In questa seconda domenica di Avvento ascoltiamo e accogliamo la parola di Giovanni Battista che ci invita a preparare la via al Signore che viene.

Cosa significa preparare la via? Ce lo indica lui stesso quando ci richiama alla conversione. La conversione, come ricorda Giovanni Battista, è frutto di un incontro, è un evento di fede grazie al quale il credente accoglie e accetta la relazione con il Signore, decidendo così di sé e della propria vita. Non basta, però, cambiare i singoli atteggiamenti della nostra esistenza; non si tratta, infatti, di apportare piccole modifiche al nostro vivere, ma di cambiare mentalità, sguardo, cuore, in forza dell’incontro personale con il Signore e dell’accoglienza di quell’amore compreso e sperimentato come salvante, dinanzi al quale ci si riconosce peccatori e bisognosi di misericordia. Questo è il senso e il significato del battesimo che Giovanni sta amministrando! Quando parliamo di peccato intendiamo quell’atteggiamento di fondo che, con consapevolezza, rifiuta la presenza e l’opera dello Spirito Santo lasciandosi sopraffare dalle logiche mondane che spingono verso l’autoreferenzialità e “il delirio di onnipotenza”. Ecco perché la conversione è un processo che continua nel tempo, che ha bisogno di tappe e momenti fondamentali nei quali si è chiamati a riflettere e a chiedersi non tanto cosa fare per convertirsi, bensì come essere del Signore e nel Signore per dare senso all’esistenza.

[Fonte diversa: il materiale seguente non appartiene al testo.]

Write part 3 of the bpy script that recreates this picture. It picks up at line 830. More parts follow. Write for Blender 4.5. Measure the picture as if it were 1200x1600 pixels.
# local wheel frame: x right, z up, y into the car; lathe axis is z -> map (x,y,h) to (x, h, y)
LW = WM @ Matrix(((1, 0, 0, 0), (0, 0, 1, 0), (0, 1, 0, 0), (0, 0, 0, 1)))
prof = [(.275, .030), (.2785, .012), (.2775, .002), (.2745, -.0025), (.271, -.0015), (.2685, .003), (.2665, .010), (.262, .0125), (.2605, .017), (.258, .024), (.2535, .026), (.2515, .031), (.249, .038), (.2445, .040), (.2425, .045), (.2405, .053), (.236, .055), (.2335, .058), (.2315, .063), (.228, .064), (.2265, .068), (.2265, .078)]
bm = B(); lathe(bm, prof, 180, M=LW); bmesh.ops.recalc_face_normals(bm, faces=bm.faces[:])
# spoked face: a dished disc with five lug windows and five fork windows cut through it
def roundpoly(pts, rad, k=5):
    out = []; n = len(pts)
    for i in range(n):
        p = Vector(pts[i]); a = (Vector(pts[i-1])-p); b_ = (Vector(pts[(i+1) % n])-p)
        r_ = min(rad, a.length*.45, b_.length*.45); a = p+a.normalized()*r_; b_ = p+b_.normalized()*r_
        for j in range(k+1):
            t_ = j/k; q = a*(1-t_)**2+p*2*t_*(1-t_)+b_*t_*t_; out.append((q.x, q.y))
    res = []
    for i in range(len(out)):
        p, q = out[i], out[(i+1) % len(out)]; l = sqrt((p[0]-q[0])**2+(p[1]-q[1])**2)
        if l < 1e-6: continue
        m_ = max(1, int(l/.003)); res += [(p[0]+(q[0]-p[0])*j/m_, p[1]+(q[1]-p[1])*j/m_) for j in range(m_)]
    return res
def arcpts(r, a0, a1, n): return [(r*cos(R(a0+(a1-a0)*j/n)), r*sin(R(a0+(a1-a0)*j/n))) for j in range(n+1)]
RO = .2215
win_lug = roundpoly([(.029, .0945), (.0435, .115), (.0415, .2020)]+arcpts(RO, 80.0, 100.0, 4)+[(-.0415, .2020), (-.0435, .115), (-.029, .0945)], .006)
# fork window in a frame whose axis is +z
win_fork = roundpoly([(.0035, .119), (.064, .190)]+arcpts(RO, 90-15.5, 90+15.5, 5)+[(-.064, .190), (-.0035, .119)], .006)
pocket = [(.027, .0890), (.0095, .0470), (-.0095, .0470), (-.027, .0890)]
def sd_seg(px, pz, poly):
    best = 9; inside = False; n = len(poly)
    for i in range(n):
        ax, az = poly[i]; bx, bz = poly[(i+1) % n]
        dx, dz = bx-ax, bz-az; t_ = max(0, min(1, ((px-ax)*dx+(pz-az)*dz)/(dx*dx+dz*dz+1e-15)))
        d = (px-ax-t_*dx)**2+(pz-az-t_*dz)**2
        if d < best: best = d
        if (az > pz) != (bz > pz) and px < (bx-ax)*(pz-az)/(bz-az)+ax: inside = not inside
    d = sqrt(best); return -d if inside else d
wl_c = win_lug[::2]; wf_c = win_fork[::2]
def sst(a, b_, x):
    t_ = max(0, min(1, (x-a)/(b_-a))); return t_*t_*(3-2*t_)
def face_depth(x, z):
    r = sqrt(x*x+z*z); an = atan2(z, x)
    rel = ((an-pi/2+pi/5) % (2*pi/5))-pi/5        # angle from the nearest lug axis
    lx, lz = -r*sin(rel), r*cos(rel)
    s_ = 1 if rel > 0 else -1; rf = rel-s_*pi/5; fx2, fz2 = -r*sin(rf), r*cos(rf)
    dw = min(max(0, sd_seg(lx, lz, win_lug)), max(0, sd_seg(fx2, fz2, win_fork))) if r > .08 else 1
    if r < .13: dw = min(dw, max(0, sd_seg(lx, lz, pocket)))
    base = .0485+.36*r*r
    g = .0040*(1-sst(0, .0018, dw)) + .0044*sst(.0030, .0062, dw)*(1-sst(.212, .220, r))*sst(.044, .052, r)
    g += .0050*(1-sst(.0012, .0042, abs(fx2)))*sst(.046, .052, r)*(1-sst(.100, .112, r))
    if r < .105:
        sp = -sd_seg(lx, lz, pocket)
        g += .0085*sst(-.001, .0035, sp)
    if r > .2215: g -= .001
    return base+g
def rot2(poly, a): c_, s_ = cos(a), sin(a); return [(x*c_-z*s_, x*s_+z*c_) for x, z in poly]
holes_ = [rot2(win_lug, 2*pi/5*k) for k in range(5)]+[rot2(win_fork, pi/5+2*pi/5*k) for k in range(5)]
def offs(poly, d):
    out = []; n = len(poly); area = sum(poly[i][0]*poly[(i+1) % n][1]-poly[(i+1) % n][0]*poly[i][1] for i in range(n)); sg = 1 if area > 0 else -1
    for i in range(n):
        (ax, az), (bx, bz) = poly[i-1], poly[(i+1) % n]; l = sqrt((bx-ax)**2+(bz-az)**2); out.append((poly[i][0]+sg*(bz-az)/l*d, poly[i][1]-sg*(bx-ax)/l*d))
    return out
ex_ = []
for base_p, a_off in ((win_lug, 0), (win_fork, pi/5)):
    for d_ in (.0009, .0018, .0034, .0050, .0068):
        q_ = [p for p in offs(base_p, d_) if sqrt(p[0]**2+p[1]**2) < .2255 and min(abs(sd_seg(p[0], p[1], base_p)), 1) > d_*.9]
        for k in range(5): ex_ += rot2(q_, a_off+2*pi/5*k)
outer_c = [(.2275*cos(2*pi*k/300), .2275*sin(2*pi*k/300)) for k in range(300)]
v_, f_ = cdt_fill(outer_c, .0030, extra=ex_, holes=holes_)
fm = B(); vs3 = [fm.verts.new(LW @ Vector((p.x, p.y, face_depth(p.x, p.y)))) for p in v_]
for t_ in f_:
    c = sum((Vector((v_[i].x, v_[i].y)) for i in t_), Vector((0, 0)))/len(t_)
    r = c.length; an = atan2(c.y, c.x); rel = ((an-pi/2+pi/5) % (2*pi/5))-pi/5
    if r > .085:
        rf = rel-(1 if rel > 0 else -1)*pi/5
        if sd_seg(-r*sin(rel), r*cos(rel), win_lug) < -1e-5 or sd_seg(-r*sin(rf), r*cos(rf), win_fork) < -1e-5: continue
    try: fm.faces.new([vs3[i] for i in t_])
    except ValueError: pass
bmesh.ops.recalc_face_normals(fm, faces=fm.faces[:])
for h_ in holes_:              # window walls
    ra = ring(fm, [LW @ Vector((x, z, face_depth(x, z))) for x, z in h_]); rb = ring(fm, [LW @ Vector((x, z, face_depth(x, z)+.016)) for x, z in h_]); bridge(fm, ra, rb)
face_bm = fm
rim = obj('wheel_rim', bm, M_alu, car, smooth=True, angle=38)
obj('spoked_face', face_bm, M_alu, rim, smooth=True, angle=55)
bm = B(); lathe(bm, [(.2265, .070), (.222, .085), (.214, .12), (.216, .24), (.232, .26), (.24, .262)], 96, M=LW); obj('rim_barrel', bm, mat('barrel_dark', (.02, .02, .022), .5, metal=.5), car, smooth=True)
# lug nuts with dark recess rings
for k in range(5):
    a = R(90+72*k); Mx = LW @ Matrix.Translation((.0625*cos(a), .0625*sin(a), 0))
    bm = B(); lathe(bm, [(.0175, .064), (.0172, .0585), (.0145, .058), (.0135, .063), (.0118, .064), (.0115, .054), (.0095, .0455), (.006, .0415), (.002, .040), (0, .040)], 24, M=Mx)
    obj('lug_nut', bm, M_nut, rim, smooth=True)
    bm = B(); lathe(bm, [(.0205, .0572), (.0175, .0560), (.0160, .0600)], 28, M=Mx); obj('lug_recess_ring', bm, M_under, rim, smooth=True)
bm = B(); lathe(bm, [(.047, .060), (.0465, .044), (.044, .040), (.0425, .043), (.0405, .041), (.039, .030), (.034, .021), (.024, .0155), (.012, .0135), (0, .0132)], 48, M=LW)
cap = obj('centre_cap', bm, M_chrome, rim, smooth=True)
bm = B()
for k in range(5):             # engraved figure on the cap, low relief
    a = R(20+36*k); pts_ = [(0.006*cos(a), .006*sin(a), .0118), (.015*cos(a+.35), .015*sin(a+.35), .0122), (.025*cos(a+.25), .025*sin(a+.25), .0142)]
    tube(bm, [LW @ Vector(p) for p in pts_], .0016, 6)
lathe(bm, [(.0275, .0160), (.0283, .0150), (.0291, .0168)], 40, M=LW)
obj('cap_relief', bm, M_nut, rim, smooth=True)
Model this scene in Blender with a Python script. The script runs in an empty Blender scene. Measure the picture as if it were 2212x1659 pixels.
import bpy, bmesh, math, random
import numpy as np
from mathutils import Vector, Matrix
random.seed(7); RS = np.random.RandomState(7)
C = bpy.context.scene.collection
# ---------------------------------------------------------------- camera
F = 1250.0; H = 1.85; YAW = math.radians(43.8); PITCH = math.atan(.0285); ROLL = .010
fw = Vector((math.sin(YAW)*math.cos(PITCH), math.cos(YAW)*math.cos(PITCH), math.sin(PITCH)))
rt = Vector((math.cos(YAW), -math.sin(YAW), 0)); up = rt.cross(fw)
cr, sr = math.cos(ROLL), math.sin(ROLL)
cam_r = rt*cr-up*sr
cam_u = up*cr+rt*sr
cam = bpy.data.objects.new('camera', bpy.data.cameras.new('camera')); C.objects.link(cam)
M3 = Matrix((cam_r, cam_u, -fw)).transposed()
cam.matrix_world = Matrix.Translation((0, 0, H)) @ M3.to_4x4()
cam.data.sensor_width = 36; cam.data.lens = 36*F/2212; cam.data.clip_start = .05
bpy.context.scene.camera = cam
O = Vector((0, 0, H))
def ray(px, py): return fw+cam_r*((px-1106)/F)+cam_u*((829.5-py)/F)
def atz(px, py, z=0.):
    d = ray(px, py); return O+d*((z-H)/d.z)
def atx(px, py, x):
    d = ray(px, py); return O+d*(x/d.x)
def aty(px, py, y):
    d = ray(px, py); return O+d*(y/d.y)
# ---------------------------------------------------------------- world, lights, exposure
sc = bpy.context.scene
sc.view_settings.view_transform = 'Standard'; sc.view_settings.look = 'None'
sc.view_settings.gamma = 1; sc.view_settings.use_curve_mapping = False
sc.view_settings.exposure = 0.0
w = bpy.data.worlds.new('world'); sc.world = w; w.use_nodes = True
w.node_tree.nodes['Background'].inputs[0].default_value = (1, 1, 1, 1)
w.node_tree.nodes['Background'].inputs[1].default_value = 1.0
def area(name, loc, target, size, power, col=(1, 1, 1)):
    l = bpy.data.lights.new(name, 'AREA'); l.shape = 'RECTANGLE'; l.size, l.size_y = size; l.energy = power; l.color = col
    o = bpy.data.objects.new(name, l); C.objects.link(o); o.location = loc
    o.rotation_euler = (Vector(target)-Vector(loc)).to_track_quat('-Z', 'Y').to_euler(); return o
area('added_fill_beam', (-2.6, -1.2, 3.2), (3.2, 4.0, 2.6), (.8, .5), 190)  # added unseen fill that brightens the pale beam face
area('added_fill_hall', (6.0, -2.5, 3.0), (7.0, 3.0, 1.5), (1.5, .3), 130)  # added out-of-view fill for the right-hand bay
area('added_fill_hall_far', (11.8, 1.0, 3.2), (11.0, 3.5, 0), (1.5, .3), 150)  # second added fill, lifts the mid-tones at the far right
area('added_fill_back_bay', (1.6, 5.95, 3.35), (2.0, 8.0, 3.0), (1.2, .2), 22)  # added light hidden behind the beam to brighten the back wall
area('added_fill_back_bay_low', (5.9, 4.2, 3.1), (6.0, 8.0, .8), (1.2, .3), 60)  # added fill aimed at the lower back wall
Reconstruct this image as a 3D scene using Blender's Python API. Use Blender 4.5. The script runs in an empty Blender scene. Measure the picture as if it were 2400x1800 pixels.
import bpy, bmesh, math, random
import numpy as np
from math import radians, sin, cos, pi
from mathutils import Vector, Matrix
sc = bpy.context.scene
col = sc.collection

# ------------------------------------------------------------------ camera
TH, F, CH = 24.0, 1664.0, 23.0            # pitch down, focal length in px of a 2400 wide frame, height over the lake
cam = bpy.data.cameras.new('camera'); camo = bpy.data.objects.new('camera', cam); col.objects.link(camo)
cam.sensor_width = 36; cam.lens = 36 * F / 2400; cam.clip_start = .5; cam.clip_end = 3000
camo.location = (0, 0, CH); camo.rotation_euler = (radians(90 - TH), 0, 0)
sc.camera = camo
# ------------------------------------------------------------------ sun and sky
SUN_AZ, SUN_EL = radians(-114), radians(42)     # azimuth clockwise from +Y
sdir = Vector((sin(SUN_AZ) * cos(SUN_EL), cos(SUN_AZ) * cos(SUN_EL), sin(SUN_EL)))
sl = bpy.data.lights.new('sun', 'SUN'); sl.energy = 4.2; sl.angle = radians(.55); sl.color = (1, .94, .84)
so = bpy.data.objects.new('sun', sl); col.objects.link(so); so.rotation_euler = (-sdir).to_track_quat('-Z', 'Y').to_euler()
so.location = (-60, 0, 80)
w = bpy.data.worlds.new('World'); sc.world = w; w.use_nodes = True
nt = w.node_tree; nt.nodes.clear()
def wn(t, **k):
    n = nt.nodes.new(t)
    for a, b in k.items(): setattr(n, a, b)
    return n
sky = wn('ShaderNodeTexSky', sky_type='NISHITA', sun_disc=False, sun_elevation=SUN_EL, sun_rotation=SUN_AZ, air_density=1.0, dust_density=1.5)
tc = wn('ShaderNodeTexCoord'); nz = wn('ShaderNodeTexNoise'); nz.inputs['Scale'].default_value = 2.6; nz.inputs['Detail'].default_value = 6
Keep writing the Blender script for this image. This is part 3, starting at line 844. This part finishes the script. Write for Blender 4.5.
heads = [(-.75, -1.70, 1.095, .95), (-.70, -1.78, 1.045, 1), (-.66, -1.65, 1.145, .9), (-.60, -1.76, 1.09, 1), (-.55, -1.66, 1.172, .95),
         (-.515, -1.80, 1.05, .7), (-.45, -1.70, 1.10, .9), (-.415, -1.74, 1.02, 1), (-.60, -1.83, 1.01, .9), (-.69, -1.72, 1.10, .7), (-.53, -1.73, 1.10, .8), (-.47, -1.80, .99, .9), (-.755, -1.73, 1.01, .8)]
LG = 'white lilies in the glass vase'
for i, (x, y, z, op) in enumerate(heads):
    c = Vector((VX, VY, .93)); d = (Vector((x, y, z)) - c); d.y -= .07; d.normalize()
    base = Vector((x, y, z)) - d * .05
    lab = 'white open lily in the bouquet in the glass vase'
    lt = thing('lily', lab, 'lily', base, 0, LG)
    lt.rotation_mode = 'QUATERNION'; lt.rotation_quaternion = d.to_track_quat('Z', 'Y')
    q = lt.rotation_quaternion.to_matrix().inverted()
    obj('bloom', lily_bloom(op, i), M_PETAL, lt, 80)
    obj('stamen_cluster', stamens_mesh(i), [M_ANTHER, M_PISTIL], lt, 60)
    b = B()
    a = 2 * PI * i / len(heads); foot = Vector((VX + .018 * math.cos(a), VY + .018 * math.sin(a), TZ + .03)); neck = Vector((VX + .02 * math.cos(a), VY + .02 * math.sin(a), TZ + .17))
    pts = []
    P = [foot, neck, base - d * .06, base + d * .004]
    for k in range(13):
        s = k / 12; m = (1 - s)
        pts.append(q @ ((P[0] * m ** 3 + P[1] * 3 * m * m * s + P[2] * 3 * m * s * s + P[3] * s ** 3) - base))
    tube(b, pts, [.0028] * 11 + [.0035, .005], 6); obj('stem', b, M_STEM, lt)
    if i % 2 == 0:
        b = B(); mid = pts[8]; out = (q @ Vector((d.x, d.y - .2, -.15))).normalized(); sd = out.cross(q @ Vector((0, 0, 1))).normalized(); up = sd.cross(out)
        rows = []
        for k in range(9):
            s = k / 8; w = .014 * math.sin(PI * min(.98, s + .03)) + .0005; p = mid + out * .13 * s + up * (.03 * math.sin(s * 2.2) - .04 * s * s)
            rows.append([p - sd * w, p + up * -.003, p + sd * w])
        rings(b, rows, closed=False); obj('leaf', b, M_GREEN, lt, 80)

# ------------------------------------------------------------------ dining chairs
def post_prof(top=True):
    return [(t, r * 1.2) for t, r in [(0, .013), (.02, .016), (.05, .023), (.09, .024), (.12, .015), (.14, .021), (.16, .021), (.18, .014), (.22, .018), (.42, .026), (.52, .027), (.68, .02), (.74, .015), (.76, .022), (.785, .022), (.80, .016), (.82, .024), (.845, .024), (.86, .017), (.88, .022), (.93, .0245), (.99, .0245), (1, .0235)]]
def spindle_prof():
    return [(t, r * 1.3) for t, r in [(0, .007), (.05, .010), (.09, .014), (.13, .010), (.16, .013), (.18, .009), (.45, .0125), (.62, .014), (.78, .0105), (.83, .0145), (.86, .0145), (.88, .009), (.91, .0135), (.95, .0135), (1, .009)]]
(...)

La relazione con il Signore matura e cresce nel tempo, non è mai qualcosa di scontato o di acquisito una volta per tutte, si solidifica sempre più nell’ascolto della sua parola, nel lasciarsi interrogare e possedere da essa. Pertanto, anche la conversione è un cammino mai concluso, ma sempre aperto poiché, nella misura in cui si è disponibili ad accogliere la Parola e a lasciarla agire nella nostra vita, si sperimenterà l’esigenza profonda di camminare come il Maestro, in forza di lui, alla sua sequela, certi di poter vivere, in questo mondo, la comunione vista possibile in lui. In fondo, possiamo dire che la conversione è come un continuo esodo, un’incessante uscita da se stessi, dal proprio ripiegamento, dal proprio egoismo verso la terra della relazione, lasciandosi coinvolgere totalmente e personalmente al fine di sperimentare il dono della comunione e della carità. Il soggetto che si apre a questo invito diventa una piccola parte del regno di Dio che è regno di giustizia e di pace per il quale vale la pena spendere tutte le proprie energie per affrettarne la venuta attraverso gesti concreti di amore verso Dio e verso il prossimo.

Accogliere l’invito del Signore a liberarci da ogni ulteriore signoria, dalle passioni ingannatrici, dalla mentalità di questo mondo permette al credente di porre l’attenzione non solo su di sé, ma sull’intero creato, su tutta la fraternità umana su cui volgere lo stesso sguardo di misericordia del Signore, partecipando, così, all’opera di rigenerazione e di redenzione che ancora oggi è in atto.

Far spazio nella propria esistenza al regno che viene, significa lasciarsi coinvolgere totalmente all’interno del progetto che Dio ha per l’umanità e che affida ad ogni uomo, come dono e come impegno, in forza di lui e con lui e che bisogna testimoniare attraverso decisioni concrete. Accogliere l’esigenza della conversione, di una comprensione sempre maggiore di Dio e di se stessi, significa uscire dall’abitudine e dall’assuefazione che rendono la vita “mediocre”, frutto di pigrizia e di disimpegno, per mettersi alla ricerca del “meglio”, cioè di un continuo avanzare nel cammino con il Signore per vivere sempre più l’esistenza come dono gratuito.

Accogliamo l’invito “a fare frutti degni di conversione”, saremo figli di Abramo nati sì da un cuore di pietra ma che hanno sperimentato nel Signore la bellezza di un cuore di carne, pulsante, vivo.

Così quando egli ritornerà ci prenderà e ci porterà con sé, lì dove anche lui è.